Nifty OI Data Nifty derivative data continues to reflect a cautious-to-bearish tone. Call writers have remained aggressive, outnumbering their put counterparts and adding to the negative bias. The 23,000 strike saw a massive call OI (Open Interest) buildup of 1.

02 crore contracts, confirming its status as a formidable resistance level. On the flip side, solid put writing was visible at the 22,500 strike (67.90 lakh contracts), which indicates firm support at lower levels, said Dhupesh Dhameja, Derivatives Research Analyst, SAMCO Securities.

Nifty 50 Prediction Nifty 50 continued its follow-through upmove on April 8 and closed the day with handsome gains of 374 points. “A reasonable positive candle was formed on the daily chart with long upper and lower shadow. Technically, this market action signals a formation of a high wave type candle pattern, which indicates ongoing high volatility in the market.

The recent sharp opening downside gap of Monday has been challenged and has been filled partially. As per the gap theory, the said down gap could be considered as a bullish exhaustion gap and that is likely to be filled soon around 22,850 levels on the higher side,” said Nagaraj Shetti, Senior Technical Research Analyst at HDFC Securities. Normally, bullish exhaustion gaps are more often associated with important bottom reversals.

Immediate support is placed at 22,270, he added. Om Mehra, Technical Research Analyst, SAMCO Securities noted that the Nifty 50 rebounded from the oversold zone — potentially a dead cat bounce, and has retraced to the 38.2% Fibonacci level, connecting the recent swing high and low.
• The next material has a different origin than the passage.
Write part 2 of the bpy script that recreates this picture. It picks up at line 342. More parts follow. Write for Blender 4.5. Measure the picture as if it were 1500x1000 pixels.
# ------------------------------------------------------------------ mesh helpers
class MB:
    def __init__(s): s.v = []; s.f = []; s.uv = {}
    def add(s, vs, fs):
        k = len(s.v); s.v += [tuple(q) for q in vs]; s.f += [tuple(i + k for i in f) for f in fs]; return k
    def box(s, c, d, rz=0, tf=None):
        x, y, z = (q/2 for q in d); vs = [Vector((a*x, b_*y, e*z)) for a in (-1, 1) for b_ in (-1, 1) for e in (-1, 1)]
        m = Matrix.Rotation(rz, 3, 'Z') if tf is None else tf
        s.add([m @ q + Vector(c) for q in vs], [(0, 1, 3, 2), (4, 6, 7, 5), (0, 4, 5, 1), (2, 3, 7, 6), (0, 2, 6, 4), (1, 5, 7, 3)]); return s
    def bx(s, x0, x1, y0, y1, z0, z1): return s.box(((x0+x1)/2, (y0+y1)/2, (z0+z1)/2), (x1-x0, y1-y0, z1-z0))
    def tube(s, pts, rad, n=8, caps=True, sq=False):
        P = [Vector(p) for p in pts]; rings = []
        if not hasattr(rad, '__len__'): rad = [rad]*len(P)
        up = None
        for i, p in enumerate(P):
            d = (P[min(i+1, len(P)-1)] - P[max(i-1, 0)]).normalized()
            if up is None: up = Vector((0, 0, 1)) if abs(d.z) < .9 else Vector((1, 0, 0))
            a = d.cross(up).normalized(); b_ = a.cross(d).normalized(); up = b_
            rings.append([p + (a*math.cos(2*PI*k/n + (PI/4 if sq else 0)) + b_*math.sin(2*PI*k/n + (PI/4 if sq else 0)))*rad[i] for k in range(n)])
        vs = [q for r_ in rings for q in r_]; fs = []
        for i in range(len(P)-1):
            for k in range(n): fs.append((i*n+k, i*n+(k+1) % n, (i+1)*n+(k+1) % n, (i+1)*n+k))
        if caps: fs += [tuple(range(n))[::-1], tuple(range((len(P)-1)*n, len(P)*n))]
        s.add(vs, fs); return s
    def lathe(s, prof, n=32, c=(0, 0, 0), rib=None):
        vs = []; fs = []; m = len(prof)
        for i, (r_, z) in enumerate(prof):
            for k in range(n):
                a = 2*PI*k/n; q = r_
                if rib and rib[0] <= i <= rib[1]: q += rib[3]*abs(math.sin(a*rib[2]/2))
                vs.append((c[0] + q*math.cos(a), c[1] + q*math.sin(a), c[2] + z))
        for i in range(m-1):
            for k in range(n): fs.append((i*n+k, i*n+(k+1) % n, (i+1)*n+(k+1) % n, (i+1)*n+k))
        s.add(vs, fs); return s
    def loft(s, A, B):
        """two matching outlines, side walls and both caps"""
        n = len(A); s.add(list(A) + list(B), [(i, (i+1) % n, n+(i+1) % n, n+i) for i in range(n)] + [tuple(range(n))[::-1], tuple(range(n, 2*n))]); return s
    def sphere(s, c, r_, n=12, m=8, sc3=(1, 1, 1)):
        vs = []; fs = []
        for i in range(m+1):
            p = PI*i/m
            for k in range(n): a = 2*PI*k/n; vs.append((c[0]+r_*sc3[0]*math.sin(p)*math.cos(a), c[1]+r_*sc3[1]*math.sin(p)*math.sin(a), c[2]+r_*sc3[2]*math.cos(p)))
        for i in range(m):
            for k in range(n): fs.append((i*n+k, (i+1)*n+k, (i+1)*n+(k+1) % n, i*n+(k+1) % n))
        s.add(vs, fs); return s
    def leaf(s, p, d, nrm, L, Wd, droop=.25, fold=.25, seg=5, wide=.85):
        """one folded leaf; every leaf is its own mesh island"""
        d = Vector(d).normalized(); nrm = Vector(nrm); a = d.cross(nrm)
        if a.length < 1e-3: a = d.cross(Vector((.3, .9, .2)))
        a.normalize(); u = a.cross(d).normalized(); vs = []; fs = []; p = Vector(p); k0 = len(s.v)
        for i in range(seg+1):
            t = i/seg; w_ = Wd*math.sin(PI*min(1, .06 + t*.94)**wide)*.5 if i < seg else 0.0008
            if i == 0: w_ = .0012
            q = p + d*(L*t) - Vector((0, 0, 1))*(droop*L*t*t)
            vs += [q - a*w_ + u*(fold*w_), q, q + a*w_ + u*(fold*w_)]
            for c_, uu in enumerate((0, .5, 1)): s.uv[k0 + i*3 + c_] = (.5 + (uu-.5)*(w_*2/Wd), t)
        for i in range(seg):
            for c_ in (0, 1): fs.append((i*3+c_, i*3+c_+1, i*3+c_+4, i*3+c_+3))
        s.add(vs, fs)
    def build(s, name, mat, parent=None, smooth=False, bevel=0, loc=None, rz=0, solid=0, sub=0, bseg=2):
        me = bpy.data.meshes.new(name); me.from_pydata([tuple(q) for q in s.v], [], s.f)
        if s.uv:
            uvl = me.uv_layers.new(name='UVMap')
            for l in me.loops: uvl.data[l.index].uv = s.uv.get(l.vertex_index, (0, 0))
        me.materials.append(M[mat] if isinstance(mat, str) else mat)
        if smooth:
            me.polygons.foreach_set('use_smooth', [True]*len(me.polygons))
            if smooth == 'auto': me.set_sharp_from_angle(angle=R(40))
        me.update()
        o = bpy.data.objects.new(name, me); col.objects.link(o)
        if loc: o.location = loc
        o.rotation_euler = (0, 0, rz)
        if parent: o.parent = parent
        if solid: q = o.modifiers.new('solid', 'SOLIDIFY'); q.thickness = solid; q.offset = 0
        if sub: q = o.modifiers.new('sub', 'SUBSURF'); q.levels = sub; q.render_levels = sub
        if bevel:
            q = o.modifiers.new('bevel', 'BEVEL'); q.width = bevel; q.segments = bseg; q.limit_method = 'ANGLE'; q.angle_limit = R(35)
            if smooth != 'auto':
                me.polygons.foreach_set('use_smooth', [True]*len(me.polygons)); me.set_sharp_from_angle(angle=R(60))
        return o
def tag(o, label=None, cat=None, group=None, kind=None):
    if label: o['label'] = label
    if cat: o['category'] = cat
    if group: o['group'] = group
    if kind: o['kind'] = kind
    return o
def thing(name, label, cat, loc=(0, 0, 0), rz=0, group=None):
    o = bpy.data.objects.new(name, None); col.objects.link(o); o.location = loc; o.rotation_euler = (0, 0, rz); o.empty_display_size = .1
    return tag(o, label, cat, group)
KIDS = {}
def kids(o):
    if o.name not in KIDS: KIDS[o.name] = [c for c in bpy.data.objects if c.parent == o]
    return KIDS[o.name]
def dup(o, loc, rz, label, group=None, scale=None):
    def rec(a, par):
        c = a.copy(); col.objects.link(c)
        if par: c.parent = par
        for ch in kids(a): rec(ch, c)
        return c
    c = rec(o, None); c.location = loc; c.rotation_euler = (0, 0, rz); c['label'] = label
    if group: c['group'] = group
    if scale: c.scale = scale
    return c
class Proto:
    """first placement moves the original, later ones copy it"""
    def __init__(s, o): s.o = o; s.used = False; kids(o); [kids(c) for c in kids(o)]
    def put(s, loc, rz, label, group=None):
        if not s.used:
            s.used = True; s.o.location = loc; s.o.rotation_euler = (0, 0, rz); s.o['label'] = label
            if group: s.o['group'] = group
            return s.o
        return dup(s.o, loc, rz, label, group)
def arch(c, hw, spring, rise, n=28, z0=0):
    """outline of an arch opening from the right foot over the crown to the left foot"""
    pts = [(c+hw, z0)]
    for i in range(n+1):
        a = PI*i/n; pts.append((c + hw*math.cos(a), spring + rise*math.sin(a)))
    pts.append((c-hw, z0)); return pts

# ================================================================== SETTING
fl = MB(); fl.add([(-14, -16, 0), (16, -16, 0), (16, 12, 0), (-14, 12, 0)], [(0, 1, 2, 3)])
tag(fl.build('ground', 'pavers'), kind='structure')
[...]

“Nifty 50 remains below the 9, 20, and 50 EMAs (Exponential Moving Average) on the daily chart- a minor concern for a sustainable trend reversal. On a positive note, the hourly chart reflects a constructive development, with the previous resistance at 22,250 now acting as a support level, thereby strengthening the short-term bullish structure,” Mehra said. The daily RSI and MACD are yet to cross above their respective averages, reflecting ongoing weakness and suggesting that market momentum is still in search of firm footing.
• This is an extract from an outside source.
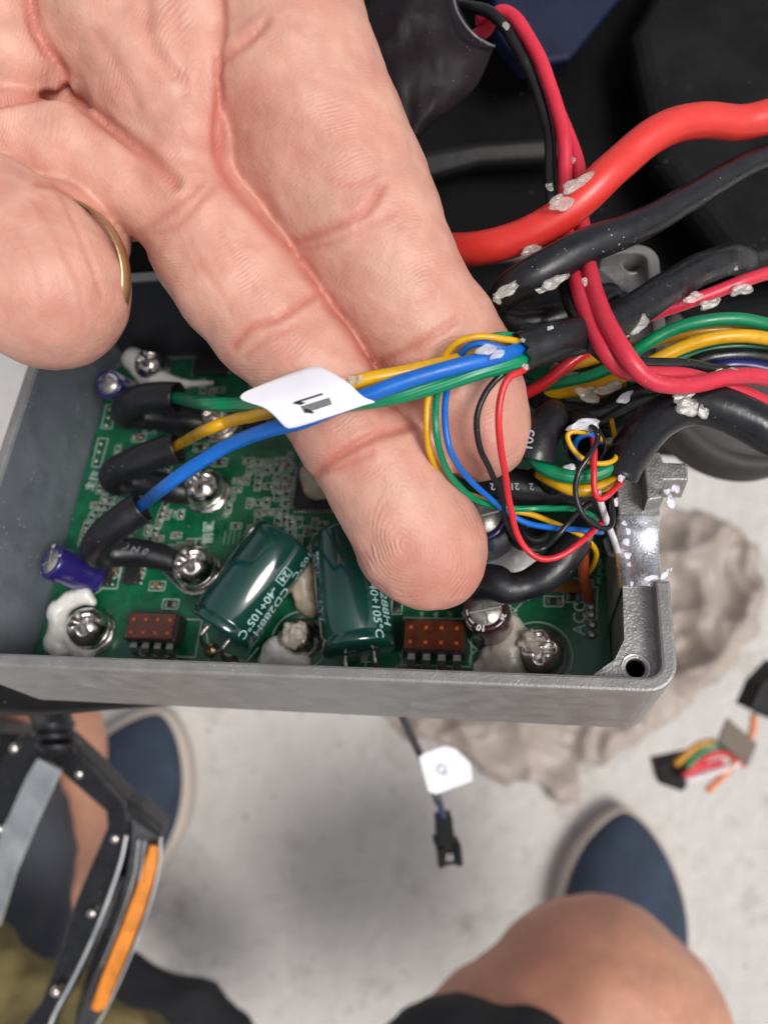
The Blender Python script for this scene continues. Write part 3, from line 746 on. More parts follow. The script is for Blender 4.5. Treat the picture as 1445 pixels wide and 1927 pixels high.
def lug_plate(px, py, r, tip, rot, name='terminal_lug', z=.0):
    x, y = bl(px, py); a = R(rot)
    lp = [(r*math.cos(b), r*math.sin(b)) for b in [R(60+240*k/20) for k in range(21)]] + [(tip, -.14), (tip, .14)]
    lp = [(x+p*math.cos(a+math.pi)*-1*-1 - q_*math.sin(a+math.pi)*1, y+p*math.sin(a+math.pi)+q_*math.cos(a+math.pi)) for p, q_ in lp]
    lp = [(x+(p*math.cos(a)-q_*math.sin(a)), y+(p*math.sin(a)+q_*math.cos(a))) for p, q_ in ([(r*math.cos(R(60+240*k/20)), r*math.sin(R(60+240*k/20))) for k in range(21)] + [(tip, -.15), (tip, .15)])]
    mb = MB(); mb.add_mesh(plate_mesh([lp], ZB+z+.01, ZB+z+.09, .02), 0); return part(mb, name, [M_['steel']])
lug_plate(374, 1078, .48, .70, 170); lug_plate(392, 930, .47, .66, 172); lug_plate(415, 800, .46, .66, 175)
screw(377, 1077, .41, .46, washer=1.08, zoff=.10, rot=30)
screw(395, 932, .41, .44, washer=1.15, zoff=.10, rot=10)
screw(420, 802, .36, .44, 'steeldk', washer=1.1, zoff=.10, rot=50)
screw(178, 1189, .39, .46, washer=1.12, rot=35)
screw(1014, 1232, .43, .46, 'steel', washer=1.16, rot=0, spring=False)
screw(566, 1205, .33, .40, 'steeldk', washer=1.2, spring=False)
screw(292, 700, .36, .42, 'steel', washer=1.2)
# ---- sealant round the screws and components
def bpt(px, py, z, r): # node in camera space from a board point
    Wp = BX.W(*bl(px, py), ZB+z); c = CM.inverted() @ Wp; return (np.array(c), r)
def goo(name, sets, material, h=.035, k=.10, na=.05, ns=3.0, seed=1., par=ctrl):
    chs = [('chain', [bpt(*q) for q in s_], k) for s_ in sets]
    return blob(name, None, M_[material], h, noise_amt=na, noise_sc=ns, parent=par, seed=seed, groups=chs, kk=k)
goo('sealant', [[(118, 1195, .1, .17), (120, 1160, .22, .18), (146, 1138, .28, .16), (176, 1132, .30, .14), (186, 1142, .26, .10)],
                [(112, 1190, .05, .20), (105, 1212, .0, .20), (112, 1228, 0, .14)], [(122, 1185, .12, .17), (150, 1218, .05, .15), (165, 1228, .02, .14), (195, 1212, .06, .07), (210, 1200, .08, .045)],
                [(128, 1225, 0, .10), (165, 1232, 0, .12)]], 'paste', seed=2, na=.035, ns=3)
goo('sealant', [[(505, 1240, 0, .17), (520, 1225, .05, .22), (545, 1238, .0, .20), (572, 1248, 0, .13)], [(500, 1245, 0, .12), (535, 1252, 0, .13)]], 'paste', seed=3, na=.05)
goo('sealant', [[(562, 1208, .36, .22), (572, 1200, .46, .16)], [(545, 1208, .1, .2), (585, 1216, .08, .16)], [(556, 1195, .42, .10), (578, 1212, .42, .10)]], 'putty', seed=4, na=.09, ns=5)
goo('sealant', [[(585, 1140, .1, .25), (575, 1095, .25, .26), (592, 1060, .25, .2), (597, 1035, .2, .12)]], 'cream', seed=5, na=.05)
goo('sealant', [[(602, 925, .25, .30), (590, 905, .3, .22)]], 'cream', seed=6, na=.04)
goo('sealant', [[(280, 705, .1, .30), (262, 690, .25, .26), (300, 718, .1, .2), (350, 725, .05, .09), (400, 722, .05, .05)]], 'paste', seed=7, na=.03)
goo('sealant', [[(958, 1180, .15, .22), (950, 1225, .06, .30), (960, 1250, .02, .27), (925, 1262, 0, .16)], [(975, 1195, .12, .16), (990, 1200, .2, .10)], [(915, 1235, .08, .13), (925, 1215, .1, .10)],
                [(925, 1262, 0, .12), (1000, 1268, 0, .10), (1020, 1270, 0, .07)], [(912, 1240, .05, .07), (893, 1252, .03, .035), (892, 1266, .02, .03), (915, 1262, .02, .03)],
                [(975, 1235, .12, .14), (985, 1225, .25, .10)]], 'putty', seed=8, na=.025, ns=3)
goo('sealant', [[(993, 1212, .40, .12), (1012, 1218, .44, .10)], [(985, 1222, .33, .12), (1000, 1236, .36, .10)]], 'putty', seed=9, na=.10, ns=8)
goo('sealant', [[(925, 1075, .15, .30), (960, 1060, .3, .42), (1000, 1085, .2, .28), (1030, 1080, .15, .2)]], 'paste', seed=10, na=.04)
goo('sealant', [[(910, 905, .4, .3), (900, 890, .4, .3)]], 'paste', seed=11, na=.04)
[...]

A sustained move above 22,650 could pave the way for further upside in the upcoming session. The 50% Fibonacci retracement level at 22,800 remains a key resistance to watch, he added. VLA Ambala, Co-Founder of Stock Market Today, highlighted that after the gap opening, the Nifty 50 moved in a 300-point range and formed a “high-wave doji” candlestick pattern on the daily chart.

“Amid these ongoing market developments, Nifty 50 can find support between 22,270 and 23,400 and meet resistance near 22,930 and 23,000,” said Ambala. Bank Nifty Prediction Bank Nifty ended 1.31% higher at 50,511, as it staged a recovery from the previous day’s sharp decline, reflecting improved outlook in the daily chart .

“The Bank Nifty index crossed the hurdle of the 100-Day EMA placed around 50,150 and formed a green candle, indicating strength. On the upside, the 50,750 – 50,800 zone will serve as a key resistance area. A sustained move above 50,800 could trigger a fresh rally, potentially taking the index towards 51,500 – 52,000 levels,” said Hrishikesh Yedve, AVP Technical and Derivatives Research at Asit C.

Mehta Investment Interrmediates Ltd. Om Mehra said that the Bank Nifty index is currently positioned above the 20 and 50 DEMAs, though it remains below the 9 DEMA. Meanwhile, the RSI is gradually rebounding from lower levels, hinting at a potential recovery in momentum.

“Bank Nifty index reclaimed the psychological mark of 50,500, which adds strength to the bullish stance. In the near term, the index is poised to test the 51,100 zone, and a sustained move above this level could set the stage for a more decisive uptrend in the sessions ahead. However, some caution is still needed,” Mehra said.

A clear break below the key support at 49,850 could weaken the current setup and put the ongoing recovery at risk, dampening the bullish sentiment, he added. Disclaimer: The views and recommendations made above are those of individual analysts or broking companies, and not of Mint. We advise investors to check with certified experts before making any investment decisions.